CHARLESTON, W.Va. — A lawsuit alleging two financial institution’s credit card protection programs violated West Virginia law has been settled.

State Attorney General Patrick Morrisey Tuesday announced that Discover Financial Services and HSBC Finance Corporation will pay the state $1.95 million each (or $3.90 million total) as part of the settlement.

“Over a number of years, thousands of West Virginians entered into credit card payment protection programs without knowing they had done so, were charged extra fees and then had trouble reaping the benefits,” said Morrisey in a release. “Our Office is committed to ensuring businesses, no matter how large or small, do not take advantage of our citizens or violate the laws.”
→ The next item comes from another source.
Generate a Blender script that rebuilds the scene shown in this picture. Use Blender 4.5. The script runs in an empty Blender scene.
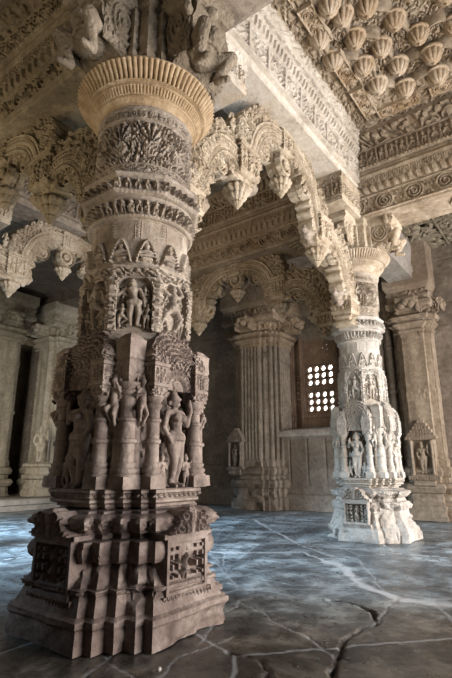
import bpy, math, random
import numpy as np
from mathutils import Vector, Matrix
C = bpy.context.scene.collection
PI = math.pi
S = 4.1            # bay spacing
H = .85            # eye height
rnd = random.Random(4)

# ------------------------------------------------------------------ noise
def _h(i, j, s):
    v = np.sin(i * 127.1 + j * 311.7 + s * 74.7) * 43758.5453
    return v - np.floor(v)
def vn(x, y, s=0):
    i = np.floor(x); j = np.floor(y); fx = x - i; fy = y - j
    fx = fx * fx * (3 - 2 * fx); fy = fy * fy * (3 - 2 * fy)
    return (_h(i, j, s) * (1 - fx) + _h(i + 1, j, s) * fx) * (1 - fy) + (_h(i, j + 1, s) * (1 - fx) + _h(i + 1, j + 1, s) * fx) * fy
def fbm(x, y, s=0, o=3):
    a = 0; w = .5
    for k in range(o):
        a = a + w * vn(x * 2 ** k, y * 2 ** k, s + k * 7.3); w *= .5
    return a / (1 - .5 ** o)
def ss(a, b, x):
    t = np.clip((x - a) / (b - a), 0, 1); return t * t * (3 - 2 * t)

# ------------------------------------------------------------------ carving patterns: metres in, 0..1 out
def P_leaf(sc=.05, seed=0):
    def f(u, v, h):
        n1 = vn(u / sc * .7, v / sc * .7, seed); n2 = vn(u / sc * .7 + 9, v / sc * .7, seed + 3)
        w = np.sin(2 * PI * (u / sc * .5 + 1.1 * n1)) * np.sin(2 * PI * (v / sc * .5 + 1.1 * n2))
        r = 1 - np.abs(2 * vn(u / sc * 1.6, v / sc * 1.6, seed + 5) - 1)
        return ss(-.15, .25, w + .35 * (r - .6))
    return f
def P_scroll(k=1.5):
    def f(u, v, h):
        p = h * k; i = np.floor(u / p); x = (u / p - i - .5) * p; y = v - h * .5
        sg = np.where(i % 2 == 0, 1., -1.); x = x; y = y * sg
        r = np.sqrt(x * x + y * y); a = np.arctan2(y, x)
        R = h * .43
        sp = .5 + .5 * np.cos(2 * PI * r / (h * .155) - a * 1.0)
        ring = np.exp(-((r - R) / (h * .05)) ** 2)
        out = np.where(r < R * .96, ss(.35, .75, sp), 0)
        leaf = ss(.1, .3, np.sin(x / h * 22) * np.sin(y / h * 17) - .1) * (r > R * 1.1)
        e = np.maximum(ss(.09, .05, v / h), ss(.91, .95, v / h))
        return np.maximum(np.maximum(out, ring), np.maximum(leaf * .7, e))
    return f
def P_petal(p=.06, up=1):
    def f(u, v, h):
        x = (u / p - np.floor(u / p) - .5) * 2; y = v / h if up > 0 else 1 - v / h
        e = 1.02 - .98 * np.abs(x) ** 2.4 - y
        rim = np.exp(-((e - .1) / .07) ** 2)
        body = ss(0, .06, e) * (.45 + .3 * np.cos(x * 3 * PI) * ss(.1, .4, e))
        return np.maximum(rim, body)
    return f
def P_bead(p=.03):
    def f(u, v, h):
        x = (u / p - np.floor(u / p) - .5) * 2; y = (v / h - .5) * 2
        return np.sqrt(np.clip(1 - x * x - y * y, 0, 1))
    return f
def P_flute(p=.03, duty=.6):
    def f(u, v, h):
        x = (u / p - np.floor(u / p) - .5) * 2
        e = ss(0, .06, v / h) * ss(1, .94, v / h)
        return np.sqrt(np.clip(1 - (x / (1.0)) ** 2, 0, 1)) * ss(1., .72, np.abs(x)) * e + (1 - e)
    return f
def P_dent(p=.08, duty=.55):
    def f(u, v, h):
        x = np.abs(u / p - np.floor(u / p) - .5) * 2
        return ss(duty + .08, duty - .02, x) * ss(-.05, .25, v / h)
    return f
def P_loz(p=.07):
    def f(u, v, h):
        x = np.abs(u / p - np.floor(u / p) - .5) * 2; y = np.abs(v / h - .5) * 2
        d = x + y
        return np.maximum(ss(1, .9, d) * ss(.55, .68, d), ss(.38, .2, d))
    return f
def P_fringe(p=.05):
    def f(u, v, h):
        x = np.abs(u / p - np.floor(u / p) - .5) * 2; y = 1 - v / h
        t = y - (1 - x) * .95
        hole = ss(.17, .27, np.sqrt(x ** 2 + ((y - .38) * 1.3) ** 2))
        return ss(.02, -.05, t) * (.35 + .65 * hole)
    return f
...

The settlements come several months after the state Supreme Court of Appeals ruled in the case State ex rel. Discover Financial Services, Inc. vs. Neibert that the Office of the Attorney General had the authority to use special assistant attorneys general in certain cases. The two financial institutions involved in the lawsuit, and their subsidies, were parties in that case.

According to the complaint filed by Morrisey’s Office, the banks allegedly engaged in misleading and deceptive tactics to enroll customers in payment protection programs.

Those programs  involved fees of typically 89 cents per $100 credit card balance and all together collected millions of dollars for the banks over a period of several years.

“Our Office always will be aggressive in fighting back against companies that engage in schemes to mislead consumers or knowingly omit facts that would help consumers make the best decisions with their finances,” Morrisey said in the release.

Previously back in September, Morrisey’s Office settled with four other financial institutions in a separate lawsuit: Bank of America Corp., JP Morgan Chase & Co., Citibank/ Citigroup Inc., and GE Money Bank. The settlement was also $1.95 million each.

The money received from the settlement will be used to
help ensure the Consumer Protection Division has three years of operating revenue. The money left over will be returned to the Legislature.